Information shown:
::::::

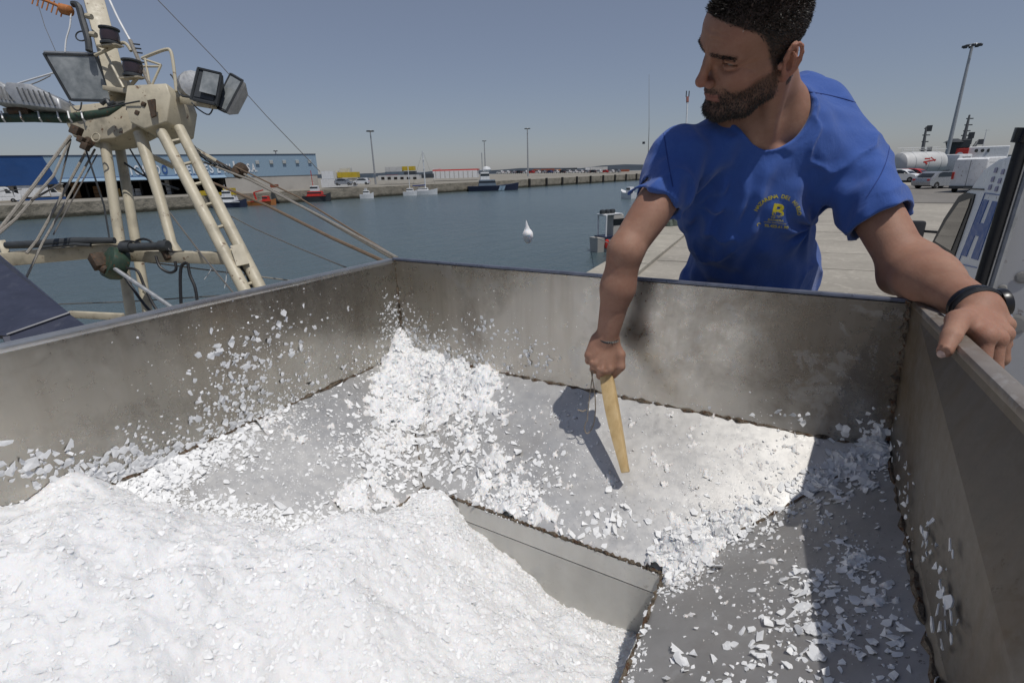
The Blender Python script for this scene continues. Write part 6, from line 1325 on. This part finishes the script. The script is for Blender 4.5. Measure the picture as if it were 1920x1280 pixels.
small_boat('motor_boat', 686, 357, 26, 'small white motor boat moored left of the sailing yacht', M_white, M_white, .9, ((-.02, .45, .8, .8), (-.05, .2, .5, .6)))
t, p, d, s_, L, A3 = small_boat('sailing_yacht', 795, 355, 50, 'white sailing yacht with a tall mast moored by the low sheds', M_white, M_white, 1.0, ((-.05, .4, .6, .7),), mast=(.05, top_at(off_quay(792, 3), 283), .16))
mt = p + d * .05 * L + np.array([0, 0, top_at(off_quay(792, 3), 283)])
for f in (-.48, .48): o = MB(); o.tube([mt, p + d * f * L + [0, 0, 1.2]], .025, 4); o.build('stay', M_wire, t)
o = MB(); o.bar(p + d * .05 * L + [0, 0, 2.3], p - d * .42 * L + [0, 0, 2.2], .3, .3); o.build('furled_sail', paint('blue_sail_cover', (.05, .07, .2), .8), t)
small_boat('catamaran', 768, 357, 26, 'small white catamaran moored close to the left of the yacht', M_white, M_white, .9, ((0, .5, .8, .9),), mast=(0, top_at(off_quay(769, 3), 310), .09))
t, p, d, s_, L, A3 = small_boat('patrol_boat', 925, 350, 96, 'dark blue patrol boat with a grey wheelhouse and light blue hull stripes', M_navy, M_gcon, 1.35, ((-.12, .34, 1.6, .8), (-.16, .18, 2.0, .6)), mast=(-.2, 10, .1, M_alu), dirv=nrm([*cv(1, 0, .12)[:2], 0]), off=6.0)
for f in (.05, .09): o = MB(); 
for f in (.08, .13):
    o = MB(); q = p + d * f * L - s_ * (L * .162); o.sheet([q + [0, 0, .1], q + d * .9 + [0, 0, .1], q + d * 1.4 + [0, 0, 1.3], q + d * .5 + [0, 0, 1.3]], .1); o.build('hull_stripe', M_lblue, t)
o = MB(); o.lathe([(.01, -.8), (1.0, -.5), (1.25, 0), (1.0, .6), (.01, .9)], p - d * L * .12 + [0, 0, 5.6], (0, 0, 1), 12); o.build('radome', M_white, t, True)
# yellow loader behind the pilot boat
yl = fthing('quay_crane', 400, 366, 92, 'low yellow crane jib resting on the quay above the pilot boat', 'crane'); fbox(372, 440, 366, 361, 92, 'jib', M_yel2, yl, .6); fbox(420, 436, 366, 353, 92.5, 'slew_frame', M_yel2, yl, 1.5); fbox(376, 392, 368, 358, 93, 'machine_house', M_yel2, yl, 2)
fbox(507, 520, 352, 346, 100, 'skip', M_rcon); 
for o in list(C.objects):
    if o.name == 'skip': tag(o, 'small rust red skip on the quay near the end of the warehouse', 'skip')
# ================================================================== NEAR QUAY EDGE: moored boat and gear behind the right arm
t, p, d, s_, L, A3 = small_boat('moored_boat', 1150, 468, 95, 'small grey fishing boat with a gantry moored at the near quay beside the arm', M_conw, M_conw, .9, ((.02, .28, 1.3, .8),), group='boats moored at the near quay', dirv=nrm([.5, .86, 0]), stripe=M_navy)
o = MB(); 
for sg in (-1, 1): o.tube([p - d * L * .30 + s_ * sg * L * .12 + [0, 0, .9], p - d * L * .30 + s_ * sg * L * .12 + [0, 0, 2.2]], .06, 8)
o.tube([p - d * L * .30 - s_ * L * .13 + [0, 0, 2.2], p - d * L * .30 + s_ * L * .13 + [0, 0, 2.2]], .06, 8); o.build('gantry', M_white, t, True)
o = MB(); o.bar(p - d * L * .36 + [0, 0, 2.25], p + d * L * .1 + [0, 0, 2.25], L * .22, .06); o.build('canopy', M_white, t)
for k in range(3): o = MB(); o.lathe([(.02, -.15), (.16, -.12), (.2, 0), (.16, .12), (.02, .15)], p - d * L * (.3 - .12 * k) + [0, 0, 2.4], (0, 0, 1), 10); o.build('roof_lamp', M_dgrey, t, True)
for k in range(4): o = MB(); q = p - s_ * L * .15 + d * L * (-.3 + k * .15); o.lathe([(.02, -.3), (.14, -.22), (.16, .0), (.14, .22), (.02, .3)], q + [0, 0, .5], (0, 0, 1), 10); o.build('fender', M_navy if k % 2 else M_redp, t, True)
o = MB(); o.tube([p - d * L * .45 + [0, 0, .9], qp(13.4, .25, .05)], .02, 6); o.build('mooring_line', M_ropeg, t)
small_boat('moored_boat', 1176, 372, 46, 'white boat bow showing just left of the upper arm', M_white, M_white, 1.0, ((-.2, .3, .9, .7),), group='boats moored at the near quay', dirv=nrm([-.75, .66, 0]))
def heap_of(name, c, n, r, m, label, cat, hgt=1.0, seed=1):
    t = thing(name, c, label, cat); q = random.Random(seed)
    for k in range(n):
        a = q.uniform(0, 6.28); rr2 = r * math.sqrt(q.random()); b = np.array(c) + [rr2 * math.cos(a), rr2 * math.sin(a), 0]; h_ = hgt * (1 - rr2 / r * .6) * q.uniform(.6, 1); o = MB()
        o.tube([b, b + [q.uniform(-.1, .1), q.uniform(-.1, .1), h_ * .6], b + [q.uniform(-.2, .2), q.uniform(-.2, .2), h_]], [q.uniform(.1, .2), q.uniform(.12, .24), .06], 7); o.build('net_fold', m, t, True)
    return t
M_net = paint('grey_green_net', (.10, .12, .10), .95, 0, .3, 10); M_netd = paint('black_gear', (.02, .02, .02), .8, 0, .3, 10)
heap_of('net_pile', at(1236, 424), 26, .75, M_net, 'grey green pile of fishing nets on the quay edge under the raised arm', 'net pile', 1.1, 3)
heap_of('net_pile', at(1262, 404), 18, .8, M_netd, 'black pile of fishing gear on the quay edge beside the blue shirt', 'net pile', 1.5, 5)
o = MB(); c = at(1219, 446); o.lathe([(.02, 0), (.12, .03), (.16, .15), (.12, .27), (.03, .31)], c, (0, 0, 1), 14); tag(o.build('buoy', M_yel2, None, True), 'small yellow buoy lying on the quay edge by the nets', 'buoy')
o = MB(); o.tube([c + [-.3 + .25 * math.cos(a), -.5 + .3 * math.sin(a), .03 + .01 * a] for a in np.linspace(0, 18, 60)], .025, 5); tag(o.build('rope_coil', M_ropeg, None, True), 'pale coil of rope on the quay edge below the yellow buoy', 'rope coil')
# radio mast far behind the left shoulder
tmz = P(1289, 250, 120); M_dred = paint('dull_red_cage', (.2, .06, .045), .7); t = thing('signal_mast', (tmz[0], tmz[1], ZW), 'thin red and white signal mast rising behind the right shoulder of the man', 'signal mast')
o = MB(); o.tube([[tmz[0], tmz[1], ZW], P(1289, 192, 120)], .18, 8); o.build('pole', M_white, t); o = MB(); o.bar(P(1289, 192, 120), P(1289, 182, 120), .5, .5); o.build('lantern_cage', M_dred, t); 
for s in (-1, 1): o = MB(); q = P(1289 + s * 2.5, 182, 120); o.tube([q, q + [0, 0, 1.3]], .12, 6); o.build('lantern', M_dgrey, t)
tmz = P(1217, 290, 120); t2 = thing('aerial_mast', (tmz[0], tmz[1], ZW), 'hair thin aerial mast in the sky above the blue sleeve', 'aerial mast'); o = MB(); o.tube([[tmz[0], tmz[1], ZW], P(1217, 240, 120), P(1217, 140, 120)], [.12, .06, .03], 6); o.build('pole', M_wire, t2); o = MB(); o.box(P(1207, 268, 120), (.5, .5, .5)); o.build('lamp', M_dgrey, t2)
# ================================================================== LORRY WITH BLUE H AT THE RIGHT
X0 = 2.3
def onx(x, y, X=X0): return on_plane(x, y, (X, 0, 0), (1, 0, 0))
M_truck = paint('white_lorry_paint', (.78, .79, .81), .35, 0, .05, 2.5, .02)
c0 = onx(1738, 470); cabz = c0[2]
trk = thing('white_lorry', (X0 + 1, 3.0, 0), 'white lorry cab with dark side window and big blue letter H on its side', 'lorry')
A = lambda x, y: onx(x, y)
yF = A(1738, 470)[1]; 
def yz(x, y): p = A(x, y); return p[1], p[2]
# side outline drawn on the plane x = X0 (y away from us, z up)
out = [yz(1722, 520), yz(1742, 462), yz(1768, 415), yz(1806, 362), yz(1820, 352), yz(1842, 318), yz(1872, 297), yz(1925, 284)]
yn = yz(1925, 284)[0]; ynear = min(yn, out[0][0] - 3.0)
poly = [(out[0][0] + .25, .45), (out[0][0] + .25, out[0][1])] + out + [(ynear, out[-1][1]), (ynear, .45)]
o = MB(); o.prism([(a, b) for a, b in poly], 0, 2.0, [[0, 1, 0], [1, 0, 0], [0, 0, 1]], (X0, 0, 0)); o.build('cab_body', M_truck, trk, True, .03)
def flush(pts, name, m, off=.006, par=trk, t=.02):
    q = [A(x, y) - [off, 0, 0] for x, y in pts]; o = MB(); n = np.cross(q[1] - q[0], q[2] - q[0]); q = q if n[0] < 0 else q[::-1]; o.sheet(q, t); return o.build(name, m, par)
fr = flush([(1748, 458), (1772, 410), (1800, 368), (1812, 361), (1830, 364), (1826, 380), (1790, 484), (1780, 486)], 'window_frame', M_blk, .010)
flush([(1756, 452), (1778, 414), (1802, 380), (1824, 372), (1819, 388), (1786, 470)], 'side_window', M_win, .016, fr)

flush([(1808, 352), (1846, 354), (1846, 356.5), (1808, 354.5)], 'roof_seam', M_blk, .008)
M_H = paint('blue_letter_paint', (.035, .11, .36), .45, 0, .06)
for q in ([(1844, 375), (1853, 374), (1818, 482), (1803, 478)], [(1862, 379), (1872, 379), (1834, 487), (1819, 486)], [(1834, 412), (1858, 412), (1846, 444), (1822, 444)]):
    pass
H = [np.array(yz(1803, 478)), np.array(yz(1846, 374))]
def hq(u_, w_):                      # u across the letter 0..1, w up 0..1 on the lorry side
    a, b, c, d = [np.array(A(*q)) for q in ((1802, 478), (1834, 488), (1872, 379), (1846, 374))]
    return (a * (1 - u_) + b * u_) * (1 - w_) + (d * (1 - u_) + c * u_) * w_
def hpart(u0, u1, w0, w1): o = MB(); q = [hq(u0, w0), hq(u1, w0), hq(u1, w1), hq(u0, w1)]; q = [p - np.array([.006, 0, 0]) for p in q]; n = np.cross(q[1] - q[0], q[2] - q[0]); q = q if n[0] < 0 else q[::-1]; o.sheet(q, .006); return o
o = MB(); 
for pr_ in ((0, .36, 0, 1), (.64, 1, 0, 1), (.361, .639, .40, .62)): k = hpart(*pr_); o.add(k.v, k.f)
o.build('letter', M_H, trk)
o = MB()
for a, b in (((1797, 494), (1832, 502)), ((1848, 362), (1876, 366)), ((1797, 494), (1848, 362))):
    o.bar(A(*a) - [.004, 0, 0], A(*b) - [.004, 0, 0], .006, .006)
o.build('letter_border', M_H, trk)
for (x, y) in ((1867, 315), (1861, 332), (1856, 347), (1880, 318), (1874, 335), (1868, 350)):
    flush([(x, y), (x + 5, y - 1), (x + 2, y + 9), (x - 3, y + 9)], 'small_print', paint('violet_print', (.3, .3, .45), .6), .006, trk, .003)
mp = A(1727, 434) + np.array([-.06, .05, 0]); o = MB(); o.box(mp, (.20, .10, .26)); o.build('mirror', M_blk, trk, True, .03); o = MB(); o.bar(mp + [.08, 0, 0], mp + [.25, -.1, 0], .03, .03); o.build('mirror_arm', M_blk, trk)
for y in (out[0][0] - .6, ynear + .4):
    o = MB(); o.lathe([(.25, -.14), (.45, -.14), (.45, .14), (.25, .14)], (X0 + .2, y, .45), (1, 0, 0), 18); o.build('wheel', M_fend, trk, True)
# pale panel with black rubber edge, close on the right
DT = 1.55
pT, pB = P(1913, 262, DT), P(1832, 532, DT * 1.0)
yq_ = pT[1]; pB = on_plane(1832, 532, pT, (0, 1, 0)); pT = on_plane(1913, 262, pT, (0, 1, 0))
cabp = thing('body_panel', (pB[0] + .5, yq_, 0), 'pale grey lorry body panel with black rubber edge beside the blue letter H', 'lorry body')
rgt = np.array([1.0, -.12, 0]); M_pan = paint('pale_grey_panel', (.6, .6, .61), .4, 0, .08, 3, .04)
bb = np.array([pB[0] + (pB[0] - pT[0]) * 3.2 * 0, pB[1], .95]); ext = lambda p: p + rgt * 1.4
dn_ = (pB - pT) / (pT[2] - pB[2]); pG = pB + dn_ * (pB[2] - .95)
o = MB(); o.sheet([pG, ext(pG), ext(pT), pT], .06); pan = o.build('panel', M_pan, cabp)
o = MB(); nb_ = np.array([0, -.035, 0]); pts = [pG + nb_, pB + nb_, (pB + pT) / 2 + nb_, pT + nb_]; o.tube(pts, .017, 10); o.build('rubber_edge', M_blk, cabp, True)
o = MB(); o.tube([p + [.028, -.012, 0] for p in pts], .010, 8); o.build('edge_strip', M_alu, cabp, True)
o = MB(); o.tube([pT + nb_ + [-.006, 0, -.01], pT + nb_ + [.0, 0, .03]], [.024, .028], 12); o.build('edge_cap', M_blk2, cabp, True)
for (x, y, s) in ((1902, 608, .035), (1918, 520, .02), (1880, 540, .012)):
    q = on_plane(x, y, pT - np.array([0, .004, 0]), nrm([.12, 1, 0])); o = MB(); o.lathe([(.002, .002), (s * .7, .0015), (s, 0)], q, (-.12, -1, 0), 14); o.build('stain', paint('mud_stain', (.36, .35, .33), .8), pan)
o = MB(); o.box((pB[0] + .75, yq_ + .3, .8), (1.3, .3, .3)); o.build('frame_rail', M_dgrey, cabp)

::::::

Goal of the exercise: Scan the material above. Return every line containing the string "from".

Response:
The Blender Python script for this scene continues. Write part 6, from line 1325 on. This part finishes the script. The script is for Blender 4.5. Measure the picture as if it were 1920x1280 pixels.
# side outline drawn on the plane x = X0 (y away from us, z up)